'Chicago Trib' Reporter Stayed the Course to Get Deserter Story By Mark Fitzgerald
CHICAGO As Chicago Tribune national correspondent Michael Martinez pursued his exclusive story about the Florida National Guard staff sergeant accused of desertion who emerged from five months of hiding to publicly challenge U.S. conduct of the Iraq war, he found he was not simply portraying one discontented soldier -- but opening a window on the conflicted feelings of many troops on the one-year anniversary of the conflict.

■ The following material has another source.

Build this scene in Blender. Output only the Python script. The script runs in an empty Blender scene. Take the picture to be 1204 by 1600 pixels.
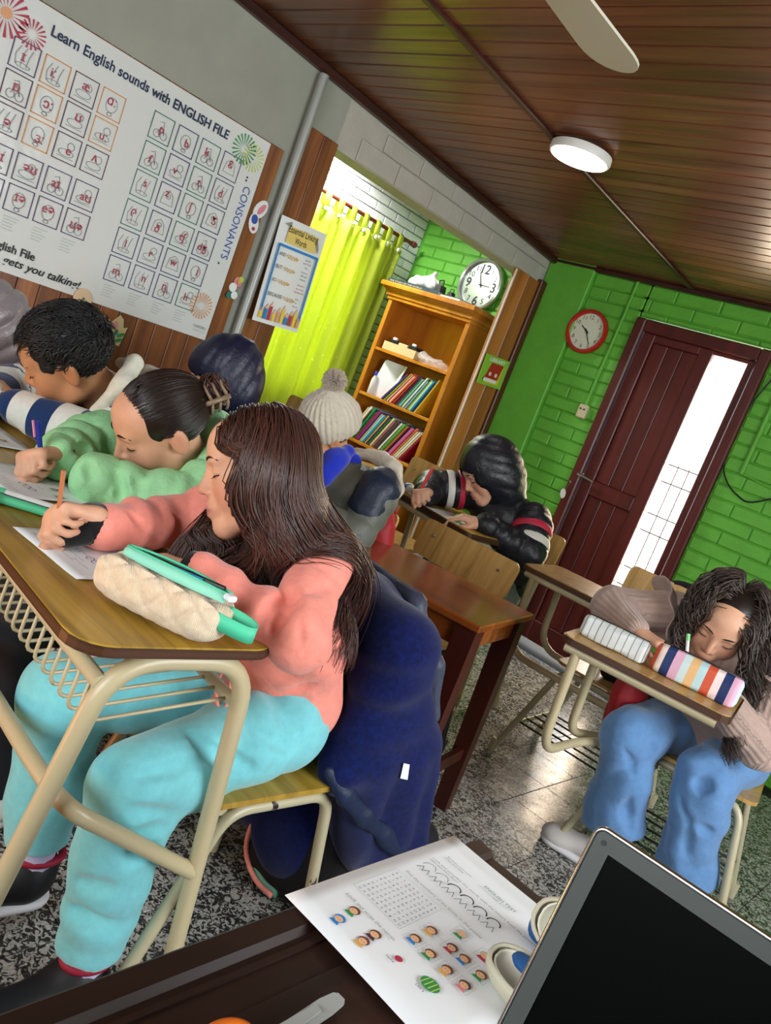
import bpy, bmesh, math, random
import numpy as np
from mathutils import Vector, Matrix

# ------------------------------------------------------------------ camera
scene = bpy.context.scene
COL = scene.collection
CAM_H = 1.235
cam_data = bpy.data.cameras.new('camera')
cam_data.sensor_fit = 'VERTICAL'
cam_data.sensor_height = 24.0
cam_data.lens = 1276.46 / 1600 * 24.0
cam_data.clip_start = 0.02
cam = bpy.data.objects.new('camera', cam_data)
COL.objects.link(cam)
_yaw, _pit, _rol = -0.676321, -0.159889, 0.368721
_f = Vector((math.sin(_yaw) * math.cos(_pit), math.cos(_yaw) * math.cos(_pit), math.sin(_pit)))
_r0 = Vector((math.cos(_yaw), -math.sin(_yaw), 0))
_u0 = _r0.cross(_f)
_r = math.cos(_rol) * _r0 + math.sin(_rol) * _u0
_u = -math.sin(_rol) * _r0 + math.cos(_rol) * _u0
cam.matrix_world = Matrix(((_r.x, _u.x, -_f.x, 0), (_r.y, _u.y, -_f.y, 0), (_r.z, _u.z, -_f.z, CAM_H), (0, 0, 0, 1)))
scene.camera = cam

# ------------------------------------------------------------------ world, lights, exposure
world = bpy.data.worlds.new('world')
scene.world = world
world.use_nodes = True
_bg = world.node_tree.nodes['Background']
_bg.inputs[0].default_value = (0.93, 0.97, 1.0, 1)
_bg.inputs[1].default_value = 5.0


def area_light(name, loc, aim, size, size_y, watts, col):
    d = bpy.data.lights.new(name, 'AREA')
    d.shape = 'RECTANGLE'
    d.size, d.size_y, d.energy, d.color = size, size_y, watts, col
    o = bpy.data.objects.new(name, d)
    COL.objects.link(o)
    o.location = loc
    o.rotation_euler = (Vector(aim) - Vector(loc)).to_track_quat('-Z', 'Y').to_euler()
    return o


# daylight entering through the windows the photograph does not show (right and rear walls)
area_light('window_daylight', (1.56, 1.75, 1.5), (-1.6, 1.6, 0.9), 1.9, 1.2, 62, (0.93, 0.97, 1.0))
area_light('rear_window_daylight', (-0.6, -1.56, 1.55), (-1.0, 2.0, 0.9), 1.6, 1.1, 38, (0.95, 0.98, 1.0))
# daylight behind the curtain and in the doorway
area_light('curtain_daylight', (-4.62, 3.55, 1.5), (-3.0, 3.7, 1.1), 1.2, 1.5, 26, (1.0, 0.98, 0.92))
area_light('door_daylight', (-1.76, 4.9, 1.1), (-1.70, 3.0, 0.6), 0.3, 1.7, 45, (1.0, 0.74, 0.48))
# glow of an electric bar heater standing on the floor left of the frame
area_light('heater_glow', (-1.75, -0.55, 0.35), (-1.2, 1.0, 0.5), 0.5, 0.25, 9, (1.0, 0.42, 0.14))

scene.view_settings.view_transform = 'Standard'
scene.view_settings.look = 'None'
scene.view_settings.gamma = 1.0
scene.view_settings.use_curve_mapping = False
scene.view_settings.exposure = 0.02
try:
    scene.cycles.use_denoising = True
    scene.cycles.max_bounces = 8
    scene.cycles.sample_clamp_indirect = 6.0
except Exception:
    pass

# ------------------------------------------------------------------ materials
random.seed(7)
RNG = np.random.default_rng(7)
MATS = {}


def lin(c):
    if isinstance(c, str):
        c = tuple(int(c[i:i + 2], 16) / 255 for i in (0, 2, 4))
        c = tuple(x / 12.92 if x <= 0.04045 else ((x + 0.055) / 1.055) ** 2.4 for x in c)
    return (c[0], c[1], c[2], 1.0)


class NT:
    """small helper round a node tree"""

    def __init__(s, name, rough=0.6, spec=0.4, metal=0.0):
        s.m = bpy.data.materials.new(name)
        s.m.use_nodes = True
        s.t = s.m.node_tree
        s.b = s.t.nodes['Principled BSDF']
        s.b.inputs['Roughness'].default_value = rough
        s.b.inputs['Metallic'].default_value = metal
        s.b.inputs['Specular IOR Level'].default_value = spec
        MATS[name] = s.m

    def n(s, typ, **kw):
        nd = s.t.nodes.new(typ)
        for k, v in kw.items():
            if k.startswith('i_'):
                key = k[2:]
                nd.inputs[int(key) if key.isdigit() else key.replace('_', ' ')].default_value = v
            else:
                setattr(nd, k, v)
        return nd

    def l(s, a, b):
        s.t.links.new(a, b)

    def color(s, sock):
        s.l(sock, s.b.inputs['Base Color'])

    def ramp(s, fac, stops, interp='LINEAR'):
        r = s.n('ShaderNodeValToRGB')
        r.color_ramp.interpolation = interp
        e = r.color_ramp.elements
        while len(e) < len(stops):
            e.new(0.5)
        for i, (p, c) in enumerate(stops):
            e[i].position = p
            e[i].color = lin(c) if not isinstance(c, float) else (c, c, c, 1)
        s.l(fac, r.inputs[0])
        return r.outputs[0]

    def pos(s, scale=(1, 1, 1), rnd=False, rot=(0, 0, 0), obj=False):
        if obj:
            src = s.n('ShaderNodeTexCoord').outputs['Object']
        else:
            src = s.n('ShaderNodeNewGeometry').outputs['Position']
        if rnd:
            oi = s.n('ShaderNodeObjectInfo')
            mu = s.n('ShaderNodeVectorMath', operation='SCALE')
            cb = s.n('ShaderNodeCombineXYZ')
            for i in range(3):
                s.l(oi.outputs['Random'], cb.inputs[i])
            s.l(cb.outputs[0], mu.inputs[0])
            mu.inputs['Scale'].default_value = 17.0
            ad = s.n('ShaderNodeVectorMath', operation='ADD')
            s.l(src, ad.inputs[0])
            s.l(mu.outputs[0], ad.inputs[1])
            src = ad.outputs[0]
        mp = s.n('ShaderNodeMapping')
        mp.inputs['Scale'].default_value = scale
        mp.inputs['Rotation'].default_value = rot
        s.l(src, mp.inputs[0])
        return mp.outputs[0]

    def noise(s, vec, scale=5, detail=4, rough=0.5, dist=0.0):
        nd = s.n('ShaderNodeTexNoise')
        nd.inputs['Scale'].default_value = scale
        nd.inputs['Detail'].default_value = detail
        nd.inputs['Roughness'].default_value = rough
        nd.inputs['Distortion'].default_value = dist
        s.l(vec, nd.inputs['Vector'])
        return nd.outputs[0]

    def bump(s, h, strength=0.3, dist=0.01):
        b = s.n('ShaderNodeBump')
        b.inputs['Strength'].default_value = strength
        b.inputs['Distance'].default_value = dist
        s.l(h, b.inputs['Height'])
        s.l(b.outputs[0], s.b.inputs['Normal'])

    def mix(s, fac, a, b):
        m = s.n('ShaderNodeMix', data_type='RGBA')
        if isinstance(fac, float):
            m.inputs[0].default_value = fac
        else:
            s.l(fac, m.inputs[0])
        for sock, v in ((m.inputs[6], a), (m.inputs[7], b)):
            if isinstance(v, (tuple, str)):
                sock.default_value = lin(v)
            else:
                s.l(v, sock)
        return m.outputs[2]


def plain(name, c, rough=0.6, spec=0.4, metal=0.0, var=0.0, nscale=40, bump=0.0, sheen=0.0):
    t = NT(name, rough, spec, metal)
    t.b.inputs['Base Color'].default_value = lin(c)
    if var or bump:
        v = t.pos()
        f = t.noise(v, nscale, 5, 0.6)
        if var:
            c0 = lin(c)
            a = tuple(max(0, x * (1 - var)) for x in c0[:3])
            b = tuple(min(1, x * (1 + var)) for x in c0[:3])
            t.color(t.ramp(f, [(0.3, a), (0.7, b)]))
        if bump:
            t.bump(f, bump, 0.004)
    if sheen:
        t.b.inputs['Sheen Weight'].default_value = sheen
    return t.m


def wood(name, stops, scale=(1, 1, 1), ns=6.0, rough=0.35, rnd=True, bump=0.08, obj=False, var=0.25, coat=0.0, spec=0.5):
    """grain: noise stretched along the axis whose scale is small"""
    t = NT(name, rough, spec)
    v = t.pos(scale, rnd, obj=obj)
    f = t.noise(v, ns, 6, 0.62, 0.6)
    c = t.ramp(f, stops)
    if rnd and var:
        oi = t.n('ShaderNodeObjectInfo')
        hs = t.n('ShaderNodeHueSaturation')
        mr = t.n('ShaderNodeMapRange')
        mr.inputs[3].default_value = 1 - var
        mr.inputs[4].default_value = 1 + var
        t.l(oi.outputs['Random'], mr.inputs[0])
        t.l(mr.outputs[0], hs.inputs['Value'])
        t.l(c, hs.inputs['Color'])
        c = hs.outputs[0]
    t.color(c)
    if bump:
        t.bump(f, bump, 0.004)
    if coat:
        t.b.inputs['Coat Weight'].default_value = coat
        t.b.inputs['Coat Roughness'].default_value = 0.15
    return t.m


def chipped(name, c, dark, rough=0.35, scale=9.0, thr=0.66):
    """old enamel with worn patches showing dark metal"""
    t = NT(name, rough, 0.5)
    v = t.pos((1, 1, 0.45))
    f = t.noise(v, scale, 5, 0.6, 0.4)
    fine = t.noise(t.pos(), 3.0, 3)
    c0 = lin(c)
    base = t.ramp(fine, [(0.3, tuple(x * 0.86 for x in c0[:3])), (0.7, c0[:3])])
    k = t.ramp(f, [(thr, 0.0), (thr + 0.012, 1.0)])
    t.color(t.mix(k, base, dark))
    return t.m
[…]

At the end of two months of reporting that culminated with the March 15 front-page story about Staff Sgt. Camilo Mejia, Martinez interviewed officers and GIs on the day the soldier's unit -- C Company of the Florida National Guard's 1st Battalion of the 124th Regiment -- returned home to Ft. Stewart, Ga.
"These year-long deployments, my gosh, they have taken a real toll on these guys, a real emotional and physical toll," Martinez said by phone from Spain, where he has been covering the Madrid train bombing and the national election.

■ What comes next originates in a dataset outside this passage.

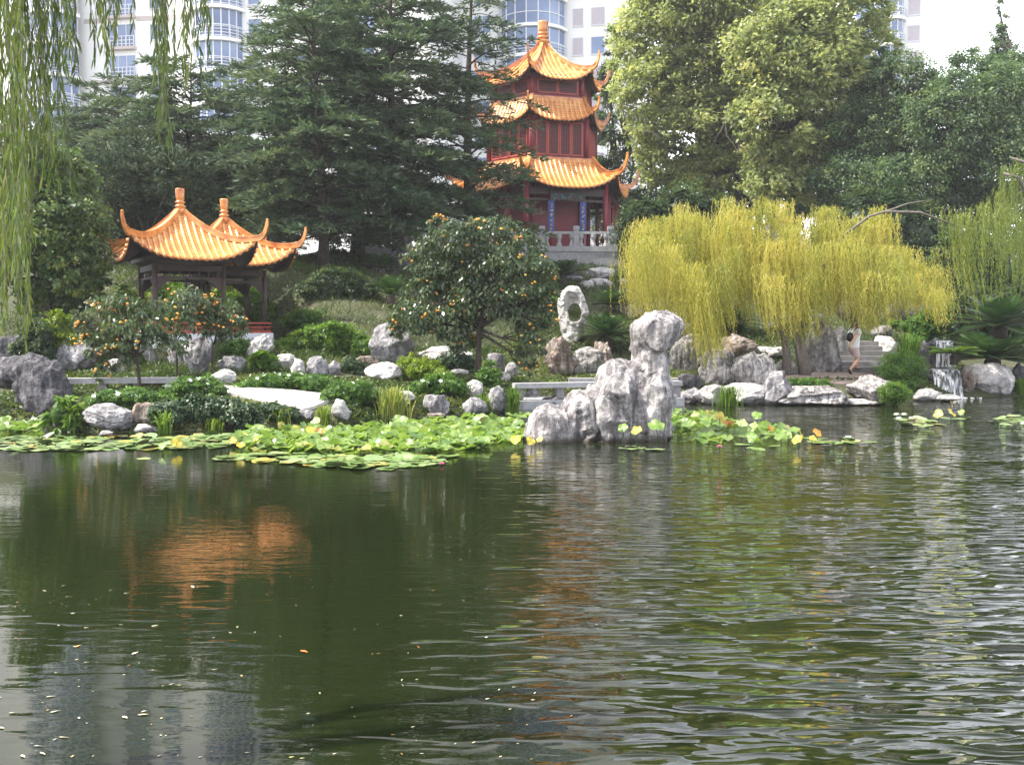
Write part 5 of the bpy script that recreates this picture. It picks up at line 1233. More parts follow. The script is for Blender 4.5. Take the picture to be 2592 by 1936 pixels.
shrub('ivy_mound', 'ivy overhanging the brownish wedge boulder', 420, 1070, 90, 60, 4000, (.06, .8), 'ivy', 3, 'ivy', dpr=.5, droop=.6)
shrub('big_leaf_plant', 'bright big leaved plant leaning over the water by the dark boulder', 168, 1092, 120, 96, 700, (.2, .42), 'fern', 4, 'plant', dpr=.6, droop=.7)
shrub('bright_shrub', 'bright lime green shrub below the round broadleaf tree', 145, 868, 120, 84, 6000, (.09, .4), 'bright', 5, Y=26.5)
shrub('dark_shrub', 'dark green shrub between the lime shrub and the far left boulder', 80, 880, 130, 90, 6000, (.09, .45), 'dark_leaf', 5, Y=26)
shrub('bright_shrub', 'lime shrub seen left of the pavilion columns', 320, 830, 150, 130, 8000, (.09, .35), 'bright', 6, Y=30.5)
shrub('fern_bank', 'bright fern bank seen between the left pavilion columns', 455, 805, 150, 110, 8000, (.12, .25), 'fern', 6, 'ferns', Y=33)
shrub('fern_bank', 'bright fern bank seen between the right pavilion columns', 615, 830, 190, 110, 9000, (.12, .25), 'fern', 7, 'ferns', Y=32.5)
shrub('fern_bank', 'lush green fern bank right of the pavilion railing', 820, 912, 270, 100, 15000, (.12, .25), 'fern', 10, 'ferns', Y=27.5, droop=.2)
shrub('bright_shrub', 'bright green bush filling the view between the front pavilion columns', 470, 800, 170, 95, 9000, (.1, .4), 'fern', 5, Y=32)
shrub('bright_shrub', 'bright green bush seen under the right pavilion roof', 600, 790, 150, 60, 8000, (.1, .4), 'bright', 5, Y=33.5)
shrub('round_bush', 'rounded light green bush on the slope right of the pavilion', 850, 800, 215, 125, 16000, (.07, .5), 'dark_leaf', 8, Y=32)
shrub('dark_shrub', 'dark leafy shrub under the light green bush on the slope', 790, 838, 190, 60, 7000, (.09, .45), 'hedge', 6, Y=31)
shrub('clipped_mound', 'clipped round shrub in front of the white pavilion base', 582, 912, 80, 50, 4500, (.045, .5), 'hedge', 1)
shrub('big_leaf_plant', 'taro plant with broad dark leaves above the flowering hedge', 672, 948, 80, 50, 160, (.3, .7), 'fern', 3, 'plant', dpr=.5, droop=.5)
shrub('small_shrub', 'grey green small shrub by the large persimmon trunk', 1150, 945, 130, 70, 3500, (.055, .5), 'ivy', 4)
shrub('dark_shrub', 'dark shrub hugging the right side of the large persimmon trunk', 1238, 985, 70, 60, 3000, (.07, .5), 'hedge', 3)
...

The Tribune (Click for QuikCap) story broke the news about Mejia, who served as a squad leader during fighting in Ramadi, Iraq. A native of Nicaragua, Mejia went into hiding after being granted leave last October to return temporarily to the United States to renew his permanent resident card. The day the Tribune story ran, he emerged publicly at the gate of Hanscom Air Force Base in Massachusetts, where he told a press conference organized by anti-war activists that he would seek conscientious objector status.
"I am saying no to war; I have chosen peace," Mejia said, according to an Associated Press account by Martin Finucane. "I went to Iraq and was an instrument of violence and now I have decided to become an instrument of peace."
He had far more sensational and specific things to say in Martinez's story, however. Mejia accused the military of using troops as "bait" to provoke Iraqi fire with the only goal a chance to win combat decorations. Guardsmen were poorly equipped, he said, and their commanders "incompetent." The story also quoted commanders and soldiers dismissing those charges. "(T)here were indications he wasn't in the fight," unit commander Capt. Tad Warfel said. "He just basically pressed out. He just lost his nerve."
Martinez first learned of Mejia months before his appearance at Hanscom. A so-called unilateral journalist during the Iraq war, Martinez has written extensively about GIs since his return home. Among those stories was one about soldiers committing suicide in Iraq. Citizen Soldier, an anti-war group of GI advocates, approached him with the story of one of the approximately 600 troops classified as Iraq war deserters. Eventually an interview was arranged with Mejia, who was hiding in New York City, traveling only by bus, avoiding credit cards and cell phone conversations.
"I interviewed him for a few hours," Martinez recalled. "I found him credible, and his story fascinating."
Back in Chicago, though, Tribune Managing Editor James O'Shea and Deputy Managing Editor/News George DeLama wanted more substantiation of Mejia's story. "They told me to vet everything about this guy," Martinez said. "We are, after all, living in the age of Jayson Blair. They wanted to know, is this guy legit?"
Martinez quickly began to make arrangements to go to Baghdad himself, or get one of the Tribune reporters still in Iraq to contact Mejia's unit. Then Martinez discovered that the unit was coming back to Ft. Stewart. He arrived just in time for a homecoming celebration attended by families of the 98 returning soldiers.
In the midst of this moving ceremony, Martinez said, the commanders and soldiers were unusually welcoming to a reporter, too. The battalion commander asked if it would be OK for his wife and three kids to sit in on the interview.
Martinez found confirmation of Mejia's story going from motel to motel trying to find Guardsmen who had just arrived home. Among the soldiers he interviewed was Sgt. Richard Ritz, a veteran of the 1991 Gulf War as well as a team leader in Iraq.
"I would begin a story that Staff Sgt. Mejia told me, just say one sentence, and here his comrade (Ritz) would pick up the whole story, basically confirming the entire story ... with rich detail," Martinez said.
In risking trial for desertion, Mejia is the first soldier to publicly challenge military conduct in Iraq. It's unclear, Martinez said, how many others like him may be out there. It may become clearer as more troops reach the end of their year-long deployments. "Is there a resistance movement in the making? That's what we'll have to see," he said.